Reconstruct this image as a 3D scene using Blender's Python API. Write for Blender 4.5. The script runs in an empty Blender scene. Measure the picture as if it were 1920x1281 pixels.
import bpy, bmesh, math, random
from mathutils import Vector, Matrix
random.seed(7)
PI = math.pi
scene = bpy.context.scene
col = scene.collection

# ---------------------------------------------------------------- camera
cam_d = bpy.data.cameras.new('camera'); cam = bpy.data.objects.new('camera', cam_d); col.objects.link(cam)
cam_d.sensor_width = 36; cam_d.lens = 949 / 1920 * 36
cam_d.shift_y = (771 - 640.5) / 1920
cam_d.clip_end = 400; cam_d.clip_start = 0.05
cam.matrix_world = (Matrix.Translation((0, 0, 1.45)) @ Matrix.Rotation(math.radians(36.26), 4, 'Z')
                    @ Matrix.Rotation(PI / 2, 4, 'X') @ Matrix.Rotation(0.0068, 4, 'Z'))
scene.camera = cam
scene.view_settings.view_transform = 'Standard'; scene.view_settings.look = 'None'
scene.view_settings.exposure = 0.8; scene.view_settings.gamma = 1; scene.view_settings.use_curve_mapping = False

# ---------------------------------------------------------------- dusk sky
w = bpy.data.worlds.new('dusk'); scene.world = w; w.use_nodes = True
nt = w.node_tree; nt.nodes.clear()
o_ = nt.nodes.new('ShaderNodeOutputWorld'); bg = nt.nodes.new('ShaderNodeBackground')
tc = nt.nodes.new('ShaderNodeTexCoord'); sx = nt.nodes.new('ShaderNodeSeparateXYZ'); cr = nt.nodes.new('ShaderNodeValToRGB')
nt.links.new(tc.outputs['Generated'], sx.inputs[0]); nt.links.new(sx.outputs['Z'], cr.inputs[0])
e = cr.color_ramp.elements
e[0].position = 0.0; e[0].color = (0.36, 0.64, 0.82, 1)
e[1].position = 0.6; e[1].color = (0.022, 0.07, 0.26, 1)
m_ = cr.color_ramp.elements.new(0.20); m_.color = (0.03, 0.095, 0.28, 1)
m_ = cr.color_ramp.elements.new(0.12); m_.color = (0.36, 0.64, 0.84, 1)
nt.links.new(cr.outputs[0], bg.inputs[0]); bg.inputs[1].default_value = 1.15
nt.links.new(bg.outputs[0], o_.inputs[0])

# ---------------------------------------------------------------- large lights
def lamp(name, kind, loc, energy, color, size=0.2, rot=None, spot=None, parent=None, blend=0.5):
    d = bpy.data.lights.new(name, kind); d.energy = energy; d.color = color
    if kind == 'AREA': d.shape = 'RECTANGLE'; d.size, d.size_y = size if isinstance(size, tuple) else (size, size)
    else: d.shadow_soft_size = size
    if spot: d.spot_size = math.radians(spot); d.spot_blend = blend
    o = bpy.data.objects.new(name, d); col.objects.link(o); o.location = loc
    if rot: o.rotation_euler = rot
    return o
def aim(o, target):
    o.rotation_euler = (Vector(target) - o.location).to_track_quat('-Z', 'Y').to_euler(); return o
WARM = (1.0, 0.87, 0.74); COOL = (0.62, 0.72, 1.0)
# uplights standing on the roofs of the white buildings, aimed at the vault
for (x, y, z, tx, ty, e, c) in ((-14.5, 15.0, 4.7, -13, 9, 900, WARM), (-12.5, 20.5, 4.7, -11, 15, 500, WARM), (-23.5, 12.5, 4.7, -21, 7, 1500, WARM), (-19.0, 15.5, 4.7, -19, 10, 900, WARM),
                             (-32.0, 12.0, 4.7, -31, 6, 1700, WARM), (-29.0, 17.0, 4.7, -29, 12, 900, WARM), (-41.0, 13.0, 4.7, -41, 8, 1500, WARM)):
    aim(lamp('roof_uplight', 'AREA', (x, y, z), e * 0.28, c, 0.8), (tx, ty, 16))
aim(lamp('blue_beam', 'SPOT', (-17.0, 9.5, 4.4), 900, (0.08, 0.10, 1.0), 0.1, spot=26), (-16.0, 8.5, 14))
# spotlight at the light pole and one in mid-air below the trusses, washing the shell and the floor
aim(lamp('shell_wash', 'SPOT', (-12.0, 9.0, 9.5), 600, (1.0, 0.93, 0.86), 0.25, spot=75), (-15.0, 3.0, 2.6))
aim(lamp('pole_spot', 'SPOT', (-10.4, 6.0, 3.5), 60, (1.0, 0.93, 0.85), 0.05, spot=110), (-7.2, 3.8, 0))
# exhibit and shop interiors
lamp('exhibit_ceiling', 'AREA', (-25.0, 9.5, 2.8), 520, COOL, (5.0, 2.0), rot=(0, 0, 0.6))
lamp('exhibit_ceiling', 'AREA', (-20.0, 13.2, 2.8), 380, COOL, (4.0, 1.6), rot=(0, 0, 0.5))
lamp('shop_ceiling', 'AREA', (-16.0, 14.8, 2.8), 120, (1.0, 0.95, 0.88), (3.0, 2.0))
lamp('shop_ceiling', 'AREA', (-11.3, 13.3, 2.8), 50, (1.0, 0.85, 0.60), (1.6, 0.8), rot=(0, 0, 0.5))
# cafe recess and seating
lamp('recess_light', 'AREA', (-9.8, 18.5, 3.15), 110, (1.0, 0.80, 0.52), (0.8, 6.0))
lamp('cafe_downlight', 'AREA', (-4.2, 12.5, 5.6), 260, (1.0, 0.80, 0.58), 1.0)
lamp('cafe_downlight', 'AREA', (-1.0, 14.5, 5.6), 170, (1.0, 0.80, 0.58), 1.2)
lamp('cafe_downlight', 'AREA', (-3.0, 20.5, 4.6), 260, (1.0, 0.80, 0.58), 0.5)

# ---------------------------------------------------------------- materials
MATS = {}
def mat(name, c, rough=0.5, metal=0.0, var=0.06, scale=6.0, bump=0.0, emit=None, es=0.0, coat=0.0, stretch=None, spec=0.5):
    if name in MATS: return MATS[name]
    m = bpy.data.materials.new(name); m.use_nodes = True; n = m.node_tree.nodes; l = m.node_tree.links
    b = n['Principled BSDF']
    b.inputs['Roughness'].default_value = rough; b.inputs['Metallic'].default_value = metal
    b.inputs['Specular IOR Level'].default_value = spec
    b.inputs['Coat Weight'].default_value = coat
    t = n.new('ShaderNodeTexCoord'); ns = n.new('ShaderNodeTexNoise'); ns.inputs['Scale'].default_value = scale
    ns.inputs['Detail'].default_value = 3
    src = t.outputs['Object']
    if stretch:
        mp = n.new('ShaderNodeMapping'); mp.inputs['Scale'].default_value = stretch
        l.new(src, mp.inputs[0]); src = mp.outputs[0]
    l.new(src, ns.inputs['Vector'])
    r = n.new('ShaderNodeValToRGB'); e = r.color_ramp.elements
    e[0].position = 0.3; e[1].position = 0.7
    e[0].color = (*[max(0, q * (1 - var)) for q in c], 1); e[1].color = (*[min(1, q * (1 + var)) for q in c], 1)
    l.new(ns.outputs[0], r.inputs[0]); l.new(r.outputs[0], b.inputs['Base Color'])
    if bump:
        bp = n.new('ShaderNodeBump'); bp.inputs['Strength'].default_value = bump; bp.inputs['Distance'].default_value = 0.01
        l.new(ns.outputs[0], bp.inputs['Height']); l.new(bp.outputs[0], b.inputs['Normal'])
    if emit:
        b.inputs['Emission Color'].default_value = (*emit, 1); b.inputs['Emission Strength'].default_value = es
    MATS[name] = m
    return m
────
Print out the whole listing exactly as it appears.

Reconstruct this image as a 3D scene using Blender's Python API. Write for Blender 4.5. The script runs in an empty Blender scene. Measure the picture as if it were 1920x1281 pixels.
import bpy, bmesh, math, random
from mathutils import Vector, Matrix
random.seed(7)
PI = math.pi
scene = bpy.context.scene
col = scene.collection

# ---------------------------------------------------------------- camera
cam_d = bpy.data.cameras.new('camera'); cam = bpy.data.objects.new('camera', cam_d); col.objects.link(cam)
cam_d.sensor_width = 36; cam_d.lens = 949 / 1920 * 36
cam_d.shift_y = (771 - 640.5) / 1920
cam_d.clip_end = 400; cam_d.clip_start = 0.05
cam.matrix_world = (Matrix.Translation((0, 0, 1.45)) @ Matrix.Rotation(math.radians(36.26), 4, 'Z')
                    @ Matrix.Rotation(PI / 2, 4, 'X') @ Matrix.Rotation(0.0068, 4, 'Z'))
scene.camera = cam
scene.view_settings.view_transform = 'Standard'; scene.view_settings.look = 'None'
scene.view_settings.exposure = 0.8; scene.view_settings.gamma = 1; scene.view_settings.use_curve_mapping = False

# ---------------------------------------------------------------- dusk sky
w = bpy.data.worlds.new('dusk'); scene.world = w; w.use_nodes = True
nt = w.node_tree; nt.nodes.clear()
o_ = nt.nodes.new('ShaderNodeOutputWorld'); bg = nt.nodes.new('ShaderNodeBackground')
tc = nt.nodes.new('ShaderNodeTexCoord'); sx = nt.nodes.new('ShaderNodeSeparateXYZ'); cr = nt.nodes.new('ShaderNodeValToRGB')
nt.links.new(tc.outputs['Generated'], sx.inputs[0]); nt.links.new(sx.outputs['Z'], cr.inputs[0])
e = cr.color_ramp.elements
e[0].position = 0.0; e[0].color = (0.36, 0.64, 0.82, 1)
e[1].position = 0.6; e[1].color = (0.022, 0.07, 0.26, 1)
m_ = cr.color_ramp.elements.new(0.20); m_.color = (0.03, 0.095, 0.28, 1)
m_ = cr.color_ramp.elements.new(0.12); m_.color = (0.36, 0.64, 0.84, 1)
nt.links.new(cr.outputs[0], bg.inputs[0]); bg.inputs[1].default_value = 1.15
nt.links.new(bg.outputs[0], o_.inputs[0])

# ---------------------------------------------------------------- large lights
def lamp(name, kind, loc, energy, color, size=0.2, rot=None, spot=None, parent=None, blend=0.5):
    d = bpy.data.lights.new(name, kind); d.energy = energy; d.color = color
    if kind == 'AREA': d.shape = 'RECTANGLE'; d.size, d.size_y = size if isinstance(size, tuple) else (size, size)
    else: d.shadow_soft_size = size
    if spot: d.spot_size = math.radians(spot); d.spot_blend = blend
    o = bpy.data.objects.new(name, d); col.objects.link(o); o.location = loc
    if rot: o.rotation_euler = rot
    return o
def aim(o, target):
    o.rotation_euler = (Vector(target) - o.location).to_track_quat('-Z', 'Y').to_euler(); return o
WARM = (1.0, 0.87, 0.74); COOL = (0.62, 0.72, 1.0)
# uplights standing on the roofs of the white buildings, aimed at the vault
for (x, y, z, tx, ty, e, c) in ((-14.5, 15.0, 4.7, -13, 9, 900, WARM), (-12.5, 20.5, 4.7, -11, 15, 500, WARM), (-23.5, 12.5, 4.7, -21, 7, 1500, WARM), (-19.0, 15.5, 4.7, -19, 10, 900, WARM),
                             (-32.0, 12.0, 4.7, -31, 6, 1700, WARM), (-29.0, 17.0, 4.7, -29, 12, 900, WARM), (-41.0, 13.0, 4.7, -41, 8, 1500, WARM)):
    aim(lamp('roof_uplight', 'AREA', (x, y, z), e * 0.28, c, 0.8), (tx, ty, 16))
aim(lamp('blue_beam', 'SPOT', (-17.0, 9.5, 4.4), 900, (0.08, 0.10, 1.0), 0.1, spot=26), (-16.0, 8.5, 14))
# spotlight at the light pole and one in mid-air below the trusses, washing the shell and the floor
aim(lamp('shell_wash', 'SPOT', (-12.0, 9.0, 9.5), 600, (1.0, 0.93, 0.86), 0.25, spot=75), (-15.0, 3.0, 2.6))
aim(lamp('pole_spot', 'SPOT', (-10.4, 6.0, 3.5), 60, (1.0, 0.93, 0.85), 0.05, spot=110), (-7.2, 3.8, 0))
# exhibit and shop interiors
lamp('exhibit_ceiling', 'AREA', (-25.0, 9.5, 2.8), 520, COOL, (5.0, 2.0), rot=(0, 0, 0.6))
lamp('exhibit_ceiling', 'AREA', (-20.0, 13.2, 2.8), 380, COOL, (4.0, 1.6), rot=(0, 0, 0.5))
lamp('shop_ceiling', 'AREA', (-16.0, 14.8, 2.8), 120, (1.0, 0.95, 0.88), (3.0, 2.0))
lamp('shop_ceiling', 'AREA', (-11.3, 13.3, 2.8), 50, (1.0, 0.85, 0.60), (1.6, 0.8), rot=(0, 0, 0.5))
# cafe recess and seating
lamp('recess_light', 'AREA', (-9.8, 18.5, 3.15), 110, (1.0, 0.80, 0.52), (0.8, 6.0))
lamp('cafe_downlight', 'AREA', (-4.2, 12.5, 5.6), 260, (1.0, 0.80, 0.58), 1.0)
lamp('cafe_downlight', 'AREA', (-1.0, 14.5, 5.6), 170, (1.0, 0.80, 0.58), 1.2)
lamp('cafe_downlight', 'AREA', (-3.0, 20.5, 4.6), 260, (1.0, 0.80, 0.58), 0.5)

# ---------------------------------------------------------------- materials
MATS = {}
def mat(name, c, rough=0.5, metal=0.0, var=0.06, scale=6.0, bump=0.0, emit=None, es=0.0, coat=0.0, stretch=None, spec=0.5):
    if name in MATS: return MATS[name]
    m = bpy.data.materials.new(name); m.use_nodes = True; n = m.node_tree.nodes; l = m.node_tree.links
    b = n['Principled BSDF']
    b.inputs['Roughness'].default_value = rough; b.inputs['Metallic'].default_value = metal
    b.inputs['Specular IOR Level'].default_value = spec
    b.inputs['Coat Weight'].default_value = coat
    t = n.new('ShaderNodeTexCoord'); ns = n.new('ShaderNodeTexNoise'); ns.inputs['Scale'].default_value = scale
    ns.inputs['Detail'].default_value = 3
    src = t.outputs['Object']
    if stretch:
        mp = n.new('ShaderNodeMapping'); mp.inputs['Scale'].default_value = stretch
        l.new(src, mp.inputs[0]); src = mp.outputs[0]
    l.new(src, ns.inputs['Vector'])
    r = n.new('ShaderNodeValToRGB'); e = r.color_ramp.elements
    e[0].position = 0.3; e[1].position = 0.7
    e[0].color = (*[max(0, q * (1 - var)) for q in c], 1); e[1].color = (*[min(1, q * (1 + var)) for q in c], 1)
    l.new(ns.outputs[0], r.inputs[0]); l.new(r.outputs[0], b.inputs['Base Color'])
    if bump:
        bp = n.new('ShaderNodeBump'); bp.inputs['Strength'].default_value = bump; bp.inputs['Distance'].default_value = 0.01
        l.new(ns.outputs[0], bp.inputs['Height']); l.new(bp.outputs[0], b.inputs['Normal'])
    if emit:
        b.inputs['Emission Color'].default_value = (*emit, 1); b.inputs['Emission Strength'].default_value = es
    MATS[name] = m
    return m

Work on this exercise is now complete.